Florida Stories: A Walking Tour of St. Augustine

    Tom Scherberger

    Want to explore the cultural, historical, and architectural treasures of St. Augustine, Fla.? There’s an app for that.

    Just go to Florida Stories Walking Tours, and download the app created by the Florida Humanities Council.

    With this app you can learn, at your own pace and on your own schedule, what some of Florida’s most unique towns and cities have to offer.

    Here’s an overview of what you can experience via the St. Augustine app:

    Where: Lincolnville, St. Augustine
    Number of stops: 10
    Total time: 90 minutes
    Author: Susan Parker, Ph.D., Executive Director, St. Augustine Historical Society
    Start: Lincolnville Museum and Cultural Center

    Overview

    Founded in 1565 by Spanish explorers, St.
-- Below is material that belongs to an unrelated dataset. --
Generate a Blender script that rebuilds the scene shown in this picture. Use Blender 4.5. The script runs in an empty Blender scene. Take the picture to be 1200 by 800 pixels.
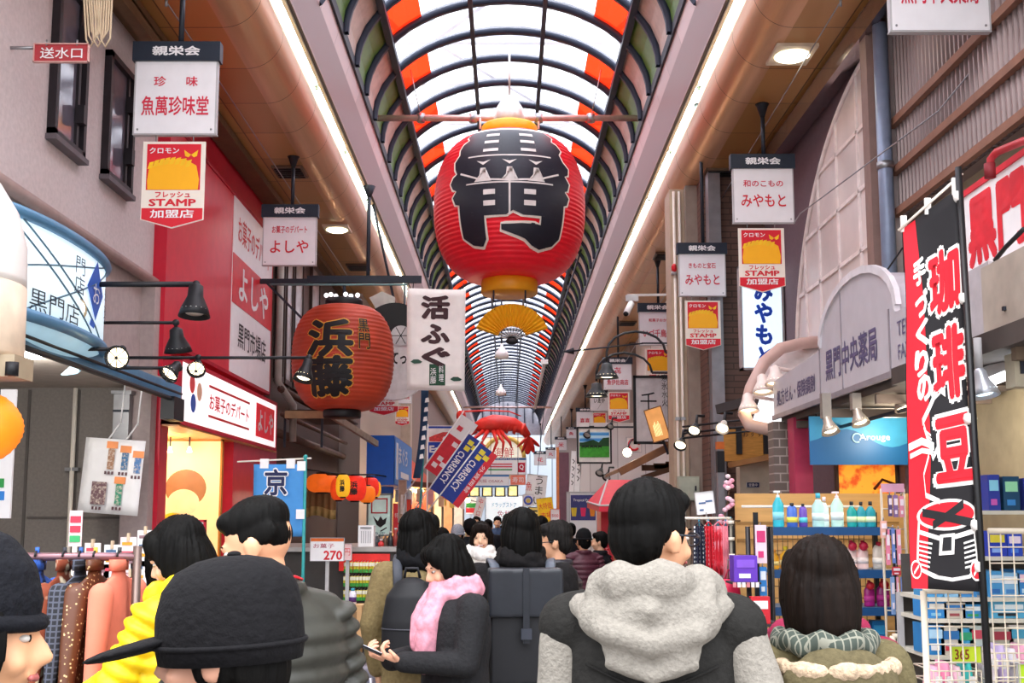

Augustine is the oldest continuously occupied European-established city in the United States.

    With all that history, it’s easy to overlook the concentration of Victorian-era homes southwest of the Bridge of Lions and the Cathedral Basilica.

    Lincolnville, formed by freed slaves after the Civil War, was a thriving middle-class community of black property owners during the Jim Crow era of segregation in the early 20th Century and became a hotbed of the Civil Rights Movement.

    You can check out other aspects of St. Augustine through Florida Stories Walking Tours: Colonial period, the Gilded Age and the area South of the Plaza.

    Highlights

    The tour starts at the former Excelsior High School, now the Lincolnville Museum and Cultural Center, many of whose alumni became leaders of the local Civil Rights movement.

    St. Benedict the Moor School is where three Sisters of St. Joseph were arrested in 1916 for violating a state law forbidding white people from teaching blacks, even though they had had been doing it for a half-century after arriving in the city from France to teach newly freed black children.

    Lincolnville Public Library was established in the 1940s after a black child was prevented from borrowing a book at the St. Augustine Free Public Library, and became a training center for Civil Rights protesters.

    The modest, red-brick St. Paul’s AME Church is where Martin Luther King Jr. spoke in May 1964 before a Civil Rights march.

    Notable Characters

    Martin Luther King Jr., Ralph Abernathy, Hosea Williams and Andrew Young Jr. all came to St. Augustine to participate in Civil Rights demonstrations.

    Reverend Thomas Wright of St Mary's Baptist Church trained Civil Rights protesters in non-violent actions.

    Jackie Robinson, the first black Major League Baseball player, spoke at St. Paul’s AME Church in June 1964.

    Fast Fact

    St. Augustine was where Martin Luther King Jr.’s only arrest in Florida occurred, when he attempted a sit-in at the Monson Motor Lodge.

    Things to Do

    St. Augustine is more than 450 years old but it is no time capsule.

    Visitors quickly discover why this city of 14,000 people has been named one of the most livable in the U.S.: its historic downtown features cozy cafes, bars and shops along narrow, cobblestone streets.

    No history buff should miss the Castillo de San Marcos National Monument, the oldest masonry fort in the continental U.S. located on the western shore of Matanzas Bay.

    The Cathedral Basilica of St. Augustine, completed in 1797, is the oldest Christian congregation in the United States and the oldest church building in Florida.

    For a small city, St. Augustine abounds with great restaurants. For fresh seafood in a casual setting, check out Catch 27. A little off the beaten path, the Ice Plant is known for hand-crafted cocktails as well as farm-fresh dining.